No, al Canciller de la diócesis de Huelva
Lo suyo, D. Manuel, como por desgracia también le ocurre a la inmensa mayoría de clérigos de esta época, es la soberbia tremenda, el aberrante corporativismo, el acomodaticio clericalismo, la mundanidad y ese afán por tener sólo fieles «de sacristía», meapilas y chupacirios, o sea, borregos y no ovejas.
Pues no, no y no P. D. Manuel Jesús Carrasco Terriza, sacerdote canciller de la diócesis de Huelva, quien a raíz de nuestros dos artículos en contra de marcar la «X» en la casilla de la declaración de Hacienda de este año (aquí), nos dice «Con estos amigos no necesitamos enemigos»; además, han bloqueado a esta publicación en el twitter @xtantos dedicado a lo que se imaginan, y es que la verdad siempre es perseguida.
Penosa esa costumbre de «disparara contra» el mensajero. Auto-descalificadora esa manía de negar la mayor sin entrar a impugnar el contenido. Patética esa falta absoluta de auto-crítica, de examen de conciencia, de dolor de los pecados, de arrepentimiento y de propósito de enmienda. Así nos va. Con clérigos como él no necesitamos otros enemigos, pues ya los tenemos dentro.
D. Manuel, lea nuestros motivos para no marcar la «X». Pero léalos todos y detenidamente; y también lo que vamos a hacer con el dinero que debía ir a la Iglesia por dicha casilla. Y si es capaz rebátalos uno por uno argumentando, y no venga, como han salido todos, con el cuento de siempre de que sólo el diez por ciento de lo que recogen va a los obispos de Cataluña y de que son muchos más a los que se atiende y beneficia. Eso se parece a lo del «voto útil» del PP durante cuatro décadas –ojo, por ustedes también pedido e incluso impuesto en los conventos, por cierto partido abortista y amparador de la sodomía–, que ya vemos que fue en realidad siempre el voto inútil. Pues aquí lo mismo, con ese cuento de que se atiende a muchos y del bien que se hace, se olvidan o quieren que nos olvidemos del tremendo mal que están haciendo.

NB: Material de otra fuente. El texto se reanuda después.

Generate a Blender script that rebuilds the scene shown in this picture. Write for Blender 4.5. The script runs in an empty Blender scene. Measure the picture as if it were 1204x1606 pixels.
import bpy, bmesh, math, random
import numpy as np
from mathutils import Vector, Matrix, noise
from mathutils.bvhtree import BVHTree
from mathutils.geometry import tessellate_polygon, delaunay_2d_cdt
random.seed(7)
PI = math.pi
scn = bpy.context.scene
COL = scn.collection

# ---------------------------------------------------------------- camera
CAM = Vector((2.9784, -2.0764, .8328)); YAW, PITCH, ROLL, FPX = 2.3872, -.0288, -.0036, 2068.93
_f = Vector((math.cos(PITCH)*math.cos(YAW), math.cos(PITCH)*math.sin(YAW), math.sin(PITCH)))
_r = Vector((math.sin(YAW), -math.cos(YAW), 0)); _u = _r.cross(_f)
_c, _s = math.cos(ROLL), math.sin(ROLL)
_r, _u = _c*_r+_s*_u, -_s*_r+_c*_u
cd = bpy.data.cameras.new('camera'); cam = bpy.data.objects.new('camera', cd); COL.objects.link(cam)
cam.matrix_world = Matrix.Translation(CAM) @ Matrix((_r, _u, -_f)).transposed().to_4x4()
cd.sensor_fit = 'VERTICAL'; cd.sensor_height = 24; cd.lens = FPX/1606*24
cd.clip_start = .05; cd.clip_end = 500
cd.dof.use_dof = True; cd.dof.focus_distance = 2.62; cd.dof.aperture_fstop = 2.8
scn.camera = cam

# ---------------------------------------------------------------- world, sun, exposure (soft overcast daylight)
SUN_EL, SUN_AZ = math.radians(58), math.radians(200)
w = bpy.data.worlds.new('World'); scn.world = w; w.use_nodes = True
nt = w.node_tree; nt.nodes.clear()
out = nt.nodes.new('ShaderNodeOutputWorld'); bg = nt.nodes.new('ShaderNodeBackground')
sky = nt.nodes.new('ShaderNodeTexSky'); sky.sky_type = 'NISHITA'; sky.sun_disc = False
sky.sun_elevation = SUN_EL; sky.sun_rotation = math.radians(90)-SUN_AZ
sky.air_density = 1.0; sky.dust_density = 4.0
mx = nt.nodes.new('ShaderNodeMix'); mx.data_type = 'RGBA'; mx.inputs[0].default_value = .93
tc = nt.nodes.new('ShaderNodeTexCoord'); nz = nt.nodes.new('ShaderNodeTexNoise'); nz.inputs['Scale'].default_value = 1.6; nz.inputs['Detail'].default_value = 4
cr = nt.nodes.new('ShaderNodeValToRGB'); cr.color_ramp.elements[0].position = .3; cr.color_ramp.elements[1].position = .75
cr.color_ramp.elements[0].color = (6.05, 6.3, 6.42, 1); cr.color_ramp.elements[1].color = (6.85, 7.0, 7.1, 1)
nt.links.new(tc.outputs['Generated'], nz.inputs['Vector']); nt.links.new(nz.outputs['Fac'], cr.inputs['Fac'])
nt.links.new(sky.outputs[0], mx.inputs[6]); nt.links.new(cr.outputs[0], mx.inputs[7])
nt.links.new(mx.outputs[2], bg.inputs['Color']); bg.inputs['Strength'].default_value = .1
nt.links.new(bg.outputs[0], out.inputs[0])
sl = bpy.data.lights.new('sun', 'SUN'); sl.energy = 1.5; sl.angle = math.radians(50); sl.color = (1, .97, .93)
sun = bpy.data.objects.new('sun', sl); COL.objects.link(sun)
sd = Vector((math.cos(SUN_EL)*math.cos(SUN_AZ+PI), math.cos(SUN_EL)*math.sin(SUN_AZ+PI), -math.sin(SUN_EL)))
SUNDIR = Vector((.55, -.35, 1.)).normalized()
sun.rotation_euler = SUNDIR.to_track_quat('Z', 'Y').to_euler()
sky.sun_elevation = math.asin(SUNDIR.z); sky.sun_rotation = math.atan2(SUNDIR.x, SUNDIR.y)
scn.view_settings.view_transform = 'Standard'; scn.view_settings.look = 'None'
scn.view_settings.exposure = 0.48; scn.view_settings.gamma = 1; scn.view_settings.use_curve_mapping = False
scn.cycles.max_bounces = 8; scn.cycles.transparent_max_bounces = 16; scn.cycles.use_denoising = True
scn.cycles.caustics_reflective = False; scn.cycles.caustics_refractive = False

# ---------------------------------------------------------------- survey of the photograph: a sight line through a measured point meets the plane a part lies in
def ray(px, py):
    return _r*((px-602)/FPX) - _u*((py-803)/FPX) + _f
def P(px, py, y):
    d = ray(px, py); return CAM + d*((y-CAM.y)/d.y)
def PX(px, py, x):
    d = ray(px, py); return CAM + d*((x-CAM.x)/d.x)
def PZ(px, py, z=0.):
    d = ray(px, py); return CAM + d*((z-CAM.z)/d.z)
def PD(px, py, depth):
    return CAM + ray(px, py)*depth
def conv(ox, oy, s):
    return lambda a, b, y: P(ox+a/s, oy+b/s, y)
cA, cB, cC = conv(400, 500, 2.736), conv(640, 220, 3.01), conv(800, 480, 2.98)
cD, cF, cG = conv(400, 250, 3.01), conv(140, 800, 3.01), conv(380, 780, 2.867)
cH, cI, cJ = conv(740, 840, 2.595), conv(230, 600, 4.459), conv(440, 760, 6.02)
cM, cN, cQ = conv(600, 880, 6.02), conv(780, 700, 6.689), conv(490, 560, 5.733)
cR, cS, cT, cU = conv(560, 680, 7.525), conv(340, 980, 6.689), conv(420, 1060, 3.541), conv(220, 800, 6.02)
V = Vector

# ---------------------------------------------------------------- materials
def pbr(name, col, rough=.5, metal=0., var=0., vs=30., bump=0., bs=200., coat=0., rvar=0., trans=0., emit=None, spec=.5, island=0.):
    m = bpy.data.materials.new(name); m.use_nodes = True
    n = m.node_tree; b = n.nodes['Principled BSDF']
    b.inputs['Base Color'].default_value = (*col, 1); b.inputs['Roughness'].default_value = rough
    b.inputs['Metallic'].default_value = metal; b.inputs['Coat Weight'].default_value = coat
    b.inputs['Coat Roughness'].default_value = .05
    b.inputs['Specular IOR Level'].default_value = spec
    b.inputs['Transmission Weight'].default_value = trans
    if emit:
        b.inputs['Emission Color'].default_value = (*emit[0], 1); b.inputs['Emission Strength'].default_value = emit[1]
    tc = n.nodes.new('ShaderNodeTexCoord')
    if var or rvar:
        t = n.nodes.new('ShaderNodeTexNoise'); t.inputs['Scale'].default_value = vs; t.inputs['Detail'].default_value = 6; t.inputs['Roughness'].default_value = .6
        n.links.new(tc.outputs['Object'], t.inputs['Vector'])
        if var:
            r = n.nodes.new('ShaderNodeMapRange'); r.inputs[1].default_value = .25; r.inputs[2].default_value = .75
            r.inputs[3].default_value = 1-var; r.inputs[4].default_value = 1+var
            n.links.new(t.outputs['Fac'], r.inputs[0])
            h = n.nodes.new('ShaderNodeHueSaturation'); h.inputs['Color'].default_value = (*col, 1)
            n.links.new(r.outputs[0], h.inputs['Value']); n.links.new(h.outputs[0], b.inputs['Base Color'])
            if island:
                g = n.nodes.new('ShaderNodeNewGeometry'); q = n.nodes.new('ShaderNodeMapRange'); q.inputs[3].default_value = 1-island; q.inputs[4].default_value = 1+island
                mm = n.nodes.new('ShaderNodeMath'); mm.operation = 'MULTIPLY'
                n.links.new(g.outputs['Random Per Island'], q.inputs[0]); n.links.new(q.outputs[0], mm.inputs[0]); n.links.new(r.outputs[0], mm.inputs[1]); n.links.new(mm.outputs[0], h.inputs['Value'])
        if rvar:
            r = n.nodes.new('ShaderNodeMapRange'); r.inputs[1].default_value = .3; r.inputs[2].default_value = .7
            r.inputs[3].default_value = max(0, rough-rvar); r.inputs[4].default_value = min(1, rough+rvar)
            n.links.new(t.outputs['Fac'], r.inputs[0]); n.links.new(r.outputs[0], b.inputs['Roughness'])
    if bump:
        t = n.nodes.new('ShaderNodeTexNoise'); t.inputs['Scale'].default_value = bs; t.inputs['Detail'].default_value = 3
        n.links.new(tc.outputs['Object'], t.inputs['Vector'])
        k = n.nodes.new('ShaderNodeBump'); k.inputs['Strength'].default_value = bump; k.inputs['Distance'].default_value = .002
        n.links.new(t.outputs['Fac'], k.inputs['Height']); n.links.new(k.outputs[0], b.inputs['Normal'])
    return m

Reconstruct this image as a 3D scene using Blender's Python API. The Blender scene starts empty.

Lea por favor el mal que hacen, a ver si de una vez abren los ojos, y recuerde que no es lícito para hacer un bien, hacer el mal. También recuerde que no sólo de pan vive el hombre. Recuerde, por favor, que su misión, la de la Iglesia, es esencial y fundamentalmente predicar el Evangelio –todo él, sin tergiversaciones, sin buenísmos–, y velar por la salvación de las almas, no llenar los estómagos.
Lo suyo, D. Manuel, como por desgracia también le ocurre a la inmensa mayoría de clérigos de esta época, es la soberbia tremenda, el aberrante corporativismo, el acomodaticio clericalismo, la mundanidad y ese afán por tener sólo fieles «de sacristía», meapilas y chupacirios, o sea, borregos y no ovejas.
Han perdido el norte desde hace mucho, y el problema es que no lo quieren recuperar porque ello les obligaría, primero, ha reconocer su «error» –que no lo es porque por su posición y condición no permite otorgarles el beneficio de la duda–, segundo, a cambiar de rumbo, y saben que entonces les perseguirían de verdad y, claro, hasta ahí podríamos llegar. Lo que no acaban de asumir, porque simplemente no les interesa, es que de todas formas al enemigo no van ni a convencerle ni a amansarle con su actual actitud; por el contrario, con ella, pueden perder ustedes sus propias almas. Eso sí, lo que siguen consiguiendo es que cada vez haya menos católicos de verdad –sólo de boquilla o de encuesta–, más desmadre, más indiferentismo, modernismo, en fin, apostasía y, por ello, almas que se pierden.
Lea, D. Manuel, lea bien nuestras razones para no marcar la «X» y enfréntese a ellas, ya verá qué bien le hace a usted y a las almas de las que un día le van a pedir cuentas, no lo dude. Y recuerde que el bien que puedan estar haciendo, no justifica el mal que hacen, sino todo lo contrario, porque de seguir dándoles el 0,7 a ustedes nos hace cómplices de él; no se le puede dar dinero a un drogadicto que tenga «mono» para que no sufra, porque en realidad lo que se está haciendo es calmar el «mono» a costa de alimentar el vicio. No, D. Manuel, no cuadra ya tal ecuación.
La soberbia, D. Manuel, la soberbia, de la que ya los paganos decían que si ciega a los dioses, qué no hará con los mortales.